>>

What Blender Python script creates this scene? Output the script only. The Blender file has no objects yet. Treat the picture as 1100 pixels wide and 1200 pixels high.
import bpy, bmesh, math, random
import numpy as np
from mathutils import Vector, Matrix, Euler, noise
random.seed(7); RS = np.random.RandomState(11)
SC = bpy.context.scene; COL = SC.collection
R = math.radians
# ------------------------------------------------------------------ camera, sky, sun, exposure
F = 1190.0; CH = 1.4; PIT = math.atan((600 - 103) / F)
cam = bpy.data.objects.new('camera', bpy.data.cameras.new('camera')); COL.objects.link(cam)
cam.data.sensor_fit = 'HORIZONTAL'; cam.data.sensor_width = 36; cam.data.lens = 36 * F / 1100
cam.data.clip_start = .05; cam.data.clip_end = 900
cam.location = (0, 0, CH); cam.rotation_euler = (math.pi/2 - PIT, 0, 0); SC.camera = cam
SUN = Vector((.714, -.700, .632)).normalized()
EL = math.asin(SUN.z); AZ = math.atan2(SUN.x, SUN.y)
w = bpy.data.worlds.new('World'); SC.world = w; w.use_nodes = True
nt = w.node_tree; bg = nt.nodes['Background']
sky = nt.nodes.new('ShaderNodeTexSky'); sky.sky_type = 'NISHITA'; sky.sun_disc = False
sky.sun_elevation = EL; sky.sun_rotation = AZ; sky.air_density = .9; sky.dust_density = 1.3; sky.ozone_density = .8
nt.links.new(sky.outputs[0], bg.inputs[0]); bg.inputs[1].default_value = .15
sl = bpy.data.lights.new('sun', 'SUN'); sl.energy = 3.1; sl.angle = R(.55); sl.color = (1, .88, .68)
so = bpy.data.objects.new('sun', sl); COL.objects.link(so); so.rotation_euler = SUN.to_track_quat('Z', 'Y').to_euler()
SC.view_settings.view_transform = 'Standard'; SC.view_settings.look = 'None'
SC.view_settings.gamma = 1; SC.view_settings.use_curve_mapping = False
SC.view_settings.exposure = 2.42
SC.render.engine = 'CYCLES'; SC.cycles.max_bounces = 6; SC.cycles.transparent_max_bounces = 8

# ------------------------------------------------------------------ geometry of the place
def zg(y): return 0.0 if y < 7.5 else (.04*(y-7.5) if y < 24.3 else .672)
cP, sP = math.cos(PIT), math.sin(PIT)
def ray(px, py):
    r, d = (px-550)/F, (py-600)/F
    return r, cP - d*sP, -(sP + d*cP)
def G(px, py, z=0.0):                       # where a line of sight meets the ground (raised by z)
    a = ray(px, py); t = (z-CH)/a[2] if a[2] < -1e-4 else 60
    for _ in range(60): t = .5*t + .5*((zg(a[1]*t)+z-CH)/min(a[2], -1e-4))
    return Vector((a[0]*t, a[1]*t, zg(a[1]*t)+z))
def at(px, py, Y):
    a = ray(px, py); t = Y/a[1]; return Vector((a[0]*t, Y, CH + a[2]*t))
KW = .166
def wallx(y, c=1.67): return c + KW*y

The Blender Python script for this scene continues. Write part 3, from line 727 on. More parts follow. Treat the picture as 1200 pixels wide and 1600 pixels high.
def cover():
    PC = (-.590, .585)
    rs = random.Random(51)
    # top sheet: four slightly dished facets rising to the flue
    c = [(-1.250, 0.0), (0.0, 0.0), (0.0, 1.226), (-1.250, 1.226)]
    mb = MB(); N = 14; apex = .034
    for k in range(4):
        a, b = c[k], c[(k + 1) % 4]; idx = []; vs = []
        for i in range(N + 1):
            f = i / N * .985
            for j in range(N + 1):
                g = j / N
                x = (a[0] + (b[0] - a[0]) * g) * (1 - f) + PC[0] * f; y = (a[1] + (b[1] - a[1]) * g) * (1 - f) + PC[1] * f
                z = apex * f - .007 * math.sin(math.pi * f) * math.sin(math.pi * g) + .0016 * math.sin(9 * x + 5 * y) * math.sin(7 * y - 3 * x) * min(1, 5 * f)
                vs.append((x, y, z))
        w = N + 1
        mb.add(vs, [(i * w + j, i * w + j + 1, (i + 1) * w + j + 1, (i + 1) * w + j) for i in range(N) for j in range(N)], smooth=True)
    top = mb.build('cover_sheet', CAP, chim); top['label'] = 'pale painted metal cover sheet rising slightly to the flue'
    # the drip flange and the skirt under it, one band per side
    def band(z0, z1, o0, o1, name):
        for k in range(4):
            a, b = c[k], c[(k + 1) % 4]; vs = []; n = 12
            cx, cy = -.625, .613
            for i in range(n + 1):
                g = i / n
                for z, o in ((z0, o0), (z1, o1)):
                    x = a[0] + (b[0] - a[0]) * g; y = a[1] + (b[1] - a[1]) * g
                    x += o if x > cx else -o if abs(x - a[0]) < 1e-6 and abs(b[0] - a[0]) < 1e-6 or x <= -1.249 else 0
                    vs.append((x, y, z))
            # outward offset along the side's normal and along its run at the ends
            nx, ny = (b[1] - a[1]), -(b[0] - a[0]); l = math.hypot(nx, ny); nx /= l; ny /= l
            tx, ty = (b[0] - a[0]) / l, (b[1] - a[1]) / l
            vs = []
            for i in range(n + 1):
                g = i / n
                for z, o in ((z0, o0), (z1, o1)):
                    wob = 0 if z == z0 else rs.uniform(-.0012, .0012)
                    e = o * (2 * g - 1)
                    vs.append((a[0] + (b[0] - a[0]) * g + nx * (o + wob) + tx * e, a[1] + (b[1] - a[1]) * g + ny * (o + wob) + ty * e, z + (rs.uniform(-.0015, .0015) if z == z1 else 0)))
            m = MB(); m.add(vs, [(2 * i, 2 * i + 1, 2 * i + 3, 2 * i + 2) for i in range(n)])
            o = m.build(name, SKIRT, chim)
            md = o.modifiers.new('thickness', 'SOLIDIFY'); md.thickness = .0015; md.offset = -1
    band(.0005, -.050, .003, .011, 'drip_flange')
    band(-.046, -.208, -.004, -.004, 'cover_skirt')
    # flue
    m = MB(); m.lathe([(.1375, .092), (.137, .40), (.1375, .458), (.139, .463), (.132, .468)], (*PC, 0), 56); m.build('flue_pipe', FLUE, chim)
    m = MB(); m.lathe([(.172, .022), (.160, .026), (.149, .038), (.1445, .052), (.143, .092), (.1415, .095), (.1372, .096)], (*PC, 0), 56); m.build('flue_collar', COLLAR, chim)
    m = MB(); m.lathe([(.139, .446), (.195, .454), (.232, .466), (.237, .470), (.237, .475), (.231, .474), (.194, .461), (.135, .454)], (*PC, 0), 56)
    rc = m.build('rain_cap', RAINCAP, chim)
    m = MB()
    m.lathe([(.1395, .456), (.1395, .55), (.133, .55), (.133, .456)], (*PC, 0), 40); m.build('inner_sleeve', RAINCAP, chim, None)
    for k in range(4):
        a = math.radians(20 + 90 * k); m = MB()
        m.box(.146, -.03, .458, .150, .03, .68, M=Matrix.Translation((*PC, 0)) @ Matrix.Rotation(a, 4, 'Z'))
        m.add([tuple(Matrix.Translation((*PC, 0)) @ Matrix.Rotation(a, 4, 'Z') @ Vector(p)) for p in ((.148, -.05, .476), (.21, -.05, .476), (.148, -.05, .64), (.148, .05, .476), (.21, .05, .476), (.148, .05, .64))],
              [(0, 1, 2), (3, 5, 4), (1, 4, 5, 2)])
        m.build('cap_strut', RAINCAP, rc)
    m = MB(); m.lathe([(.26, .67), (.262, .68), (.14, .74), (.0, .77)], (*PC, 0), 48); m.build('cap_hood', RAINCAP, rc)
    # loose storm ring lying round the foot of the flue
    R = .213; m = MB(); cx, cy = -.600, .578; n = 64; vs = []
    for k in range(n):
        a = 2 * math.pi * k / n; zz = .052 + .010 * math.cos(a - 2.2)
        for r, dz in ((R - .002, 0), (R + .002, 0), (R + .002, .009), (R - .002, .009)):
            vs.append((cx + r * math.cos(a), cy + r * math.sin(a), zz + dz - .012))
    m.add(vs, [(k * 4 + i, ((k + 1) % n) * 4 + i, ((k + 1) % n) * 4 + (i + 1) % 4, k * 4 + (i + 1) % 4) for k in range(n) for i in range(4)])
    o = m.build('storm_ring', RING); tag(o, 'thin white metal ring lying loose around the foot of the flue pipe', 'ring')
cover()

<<

» INSTRUCTION
Show, from the material above, each line that includes the string "Treat".

» RESULT
What Blender Python script creates this scene? Output the script only. The Blender file has no objects yet. Treat the picture as 1100 pixels wide and 1200 pixels high.
The Blender Python script for this scene continues. Write part 3, from line 727 on. More parts follow. Treat the picture as 1200 pixels wide and 1600 pixels high.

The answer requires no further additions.